Adrian:
I had been following it (with some interest) from the start, but went
back and read it again. Also reviewed the JIRA issue, which I had not
previously. I have also reviewed the patch you submitted, though I am
not altogether certain what "special" invoice order sequencing means in
this context, and in any event, I am no XML or ofbiz expert (yet). But
is seems that IF "special" sequencing is in effect, then this race
condition occurs.
Now, MOST businesses will require that every invoice number is unique,
and MANY will further require that all order/invoice/check numbers be
accounted for, even on prenumbered forms (no "gaps") for auditing
purposes. Is that "special" to ofbiz?
Alternatively, some businesses I have seen enforce a particular format
on the invoice/order/document number (like OOOYYYYMMDDSSS, where OOO is
the office number, followed by a date, and SSS is a sequence number
within the day), and maybe that is where the trouble lies. In the US,
Social Security numbers are generated on a "special" pattern like this.

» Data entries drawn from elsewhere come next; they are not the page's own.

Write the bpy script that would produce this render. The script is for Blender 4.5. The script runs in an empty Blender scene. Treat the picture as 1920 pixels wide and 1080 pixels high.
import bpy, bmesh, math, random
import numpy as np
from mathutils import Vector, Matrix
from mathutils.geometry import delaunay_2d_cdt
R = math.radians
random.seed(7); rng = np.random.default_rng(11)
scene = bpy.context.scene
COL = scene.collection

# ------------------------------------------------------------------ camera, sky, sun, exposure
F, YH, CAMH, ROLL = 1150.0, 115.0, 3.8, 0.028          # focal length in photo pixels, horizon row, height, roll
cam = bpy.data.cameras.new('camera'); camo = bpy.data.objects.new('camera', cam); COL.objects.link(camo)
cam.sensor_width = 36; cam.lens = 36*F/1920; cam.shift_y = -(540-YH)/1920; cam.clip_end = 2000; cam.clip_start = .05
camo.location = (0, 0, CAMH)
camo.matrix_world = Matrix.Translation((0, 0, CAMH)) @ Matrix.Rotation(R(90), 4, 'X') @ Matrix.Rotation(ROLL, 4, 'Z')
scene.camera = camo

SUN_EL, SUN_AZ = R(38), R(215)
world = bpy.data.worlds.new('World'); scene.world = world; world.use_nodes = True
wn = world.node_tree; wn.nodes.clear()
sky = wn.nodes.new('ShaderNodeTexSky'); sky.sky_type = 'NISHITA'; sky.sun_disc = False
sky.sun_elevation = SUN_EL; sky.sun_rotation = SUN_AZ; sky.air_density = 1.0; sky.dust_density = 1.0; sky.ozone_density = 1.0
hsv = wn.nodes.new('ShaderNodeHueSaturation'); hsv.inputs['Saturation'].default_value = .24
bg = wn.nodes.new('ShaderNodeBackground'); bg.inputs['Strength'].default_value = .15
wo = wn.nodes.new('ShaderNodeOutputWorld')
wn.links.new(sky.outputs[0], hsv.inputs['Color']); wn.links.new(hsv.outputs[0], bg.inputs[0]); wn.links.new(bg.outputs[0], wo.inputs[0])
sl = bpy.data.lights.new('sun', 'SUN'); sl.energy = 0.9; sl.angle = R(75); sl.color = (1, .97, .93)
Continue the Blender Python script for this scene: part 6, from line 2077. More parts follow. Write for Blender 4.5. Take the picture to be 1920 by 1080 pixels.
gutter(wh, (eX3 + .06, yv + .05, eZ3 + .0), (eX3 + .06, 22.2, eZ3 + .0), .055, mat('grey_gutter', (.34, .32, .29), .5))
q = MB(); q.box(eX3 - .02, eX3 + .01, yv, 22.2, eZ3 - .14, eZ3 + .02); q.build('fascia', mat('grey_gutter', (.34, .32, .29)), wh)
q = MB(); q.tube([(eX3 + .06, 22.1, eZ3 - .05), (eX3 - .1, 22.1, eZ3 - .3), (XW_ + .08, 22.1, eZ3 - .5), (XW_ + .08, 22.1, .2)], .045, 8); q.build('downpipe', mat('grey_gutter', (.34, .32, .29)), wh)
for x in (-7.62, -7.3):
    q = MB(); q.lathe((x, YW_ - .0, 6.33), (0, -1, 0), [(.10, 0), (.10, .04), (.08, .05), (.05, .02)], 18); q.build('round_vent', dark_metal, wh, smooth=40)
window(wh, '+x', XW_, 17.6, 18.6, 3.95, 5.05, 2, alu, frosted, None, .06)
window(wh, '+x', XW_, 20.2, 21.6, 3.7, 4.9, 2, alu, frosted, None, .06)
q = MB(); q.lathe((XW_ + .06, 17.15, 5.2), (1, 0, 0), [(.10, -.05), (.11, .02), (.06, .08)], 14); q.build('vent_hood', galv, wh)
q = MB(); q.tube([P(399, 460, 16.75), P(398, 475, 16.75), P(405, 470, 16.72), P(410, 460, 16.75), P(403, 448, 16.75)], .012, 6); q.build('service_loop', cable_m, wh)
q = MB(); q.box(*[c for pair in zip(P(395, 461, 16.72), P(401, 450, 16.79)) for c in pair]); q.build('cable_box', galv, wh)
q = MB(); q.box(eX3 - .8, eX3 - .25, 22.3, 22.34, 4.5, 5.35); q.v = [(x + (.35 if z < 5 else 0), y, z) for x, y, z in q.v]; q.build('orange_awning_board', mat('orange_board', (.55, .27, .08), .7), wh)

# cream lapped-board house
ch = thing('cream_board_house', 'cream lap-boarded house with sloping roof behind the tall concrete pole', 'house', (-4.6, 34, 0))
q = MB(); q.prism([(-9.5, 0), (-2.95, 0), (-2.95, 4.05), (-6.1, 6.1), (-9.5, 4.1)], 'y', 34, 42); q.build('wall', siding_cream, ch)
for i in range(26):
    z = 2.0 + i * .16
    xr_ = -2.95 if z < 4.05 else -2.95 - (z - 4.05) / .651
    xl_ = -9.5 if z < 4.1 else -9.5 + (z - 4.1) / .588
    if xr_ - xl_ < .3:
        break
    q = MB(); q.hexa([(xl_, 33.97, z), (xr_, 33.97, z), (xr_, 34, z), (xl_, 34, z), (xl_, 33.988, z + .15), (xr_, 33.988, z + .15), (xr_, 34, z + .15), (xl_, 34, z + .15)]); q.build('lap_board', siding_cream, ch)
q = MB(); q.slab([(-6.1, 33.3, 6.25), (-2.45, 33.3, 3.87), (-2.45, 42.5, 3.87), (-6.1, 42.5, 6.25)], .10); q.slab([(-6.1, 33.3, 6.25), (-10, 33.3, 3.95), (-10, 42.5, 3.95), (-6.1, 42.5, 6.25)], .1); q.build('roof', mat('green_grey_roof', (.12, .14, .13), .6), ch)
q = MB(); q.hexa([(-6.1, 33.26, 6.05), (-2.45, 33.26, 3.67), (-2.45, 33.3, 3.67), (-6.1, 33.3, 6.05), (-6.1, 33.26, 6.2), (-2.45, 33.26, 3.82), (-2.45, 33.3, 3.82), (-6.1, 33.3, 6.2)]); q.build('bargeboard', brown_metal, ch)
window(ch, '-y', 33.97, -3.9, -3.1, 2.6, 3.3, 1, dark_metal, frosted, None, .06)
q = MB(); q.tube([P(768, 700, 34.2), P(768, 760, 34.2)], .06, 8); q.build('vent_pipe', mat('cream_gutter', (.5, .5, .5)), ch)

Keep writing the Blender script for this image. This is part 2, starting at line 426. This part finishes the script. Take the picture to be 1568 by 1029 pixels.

In either event, I remain convinced, and on reviewing the thread, David
Jones seems to agree, that this problem cannot be easily solved except
with atomic SQL transactions. Is there some reason they are not being
used in this situation? Or are they in use, and is the OP using a
REALLY broken JDBC? Or are they in use, but a record write has
inadvertently snuck outside the transaction?
At our company, we have two people putting orders in all morning (and we
are a very small company), and the chance of a collision in your
scenario is NOT rare, but quite high indeed, as the OP has already
pointed out, even on a single server with multiple users. But we would
only find this out after rollout, not during single-user testing, and it
would be an apparently random system lockup, which would be frustrating
to say the least. Kudos to the OP for spotting the real nature of the
problem-- race conditions are often hard to identify. :-)
The issue is not that the sequence generator is "slow" to store the new
invoice number, but rather that "last ID" read, the "new ID" generator,
and the "new ID" write are not ALL encased inside a transaction that
will ensure that the database is ALWAYS internally consistent. The
"race" occurs because there is no enclosing transaction, and the "race"
will never be completely controlled by being "fast" enough.
If there is a long lag between read and write (as where a user is
entering order line items) then you either have to 1) do the
read/increment/write at the END of the data entry process, or 2) face
the high likelihood that two entry processes will collide, and one of
them will have to roll back and then be renumbered.
Most software I have seen is not very bright about this, and it reads
and generates the new order number first, displaying it on the input
screen as data is entered. That is not the SQL-friendly way, and asks
for trouble. Users like it, because they often need to write that
number down on the data entry form-- they just need to be trained to
get that order ID as the last thing they do. :( I'm strongly hoping
ofbiz will conform to better practices here, as it has elsewhere.
Whether you use a SQL standard "sequence" or not (or even the mysql
"autoincrement" abomination), and regardless of the primary key status
of the orderID (any SQL "unique" declaration could have the same effect,
and a well designed order table should at LEAST have a unique orderID,
whether it is part of the primary key or not), SQL transactions should
resolve this issue easily and scalably.
On the other hand, using locking or semaphores in the application code
is reinventing the SQL wheel and fraught with possible error. As David
suggested, there may be multiple front ends talking to a single
database, so a SQL solution is best. I am merely respectfully
suggesting that it would be better to let SQL do what it does best, and
atomic transactions are the essence of good SQL.
Hope this helps explain where I am coming from.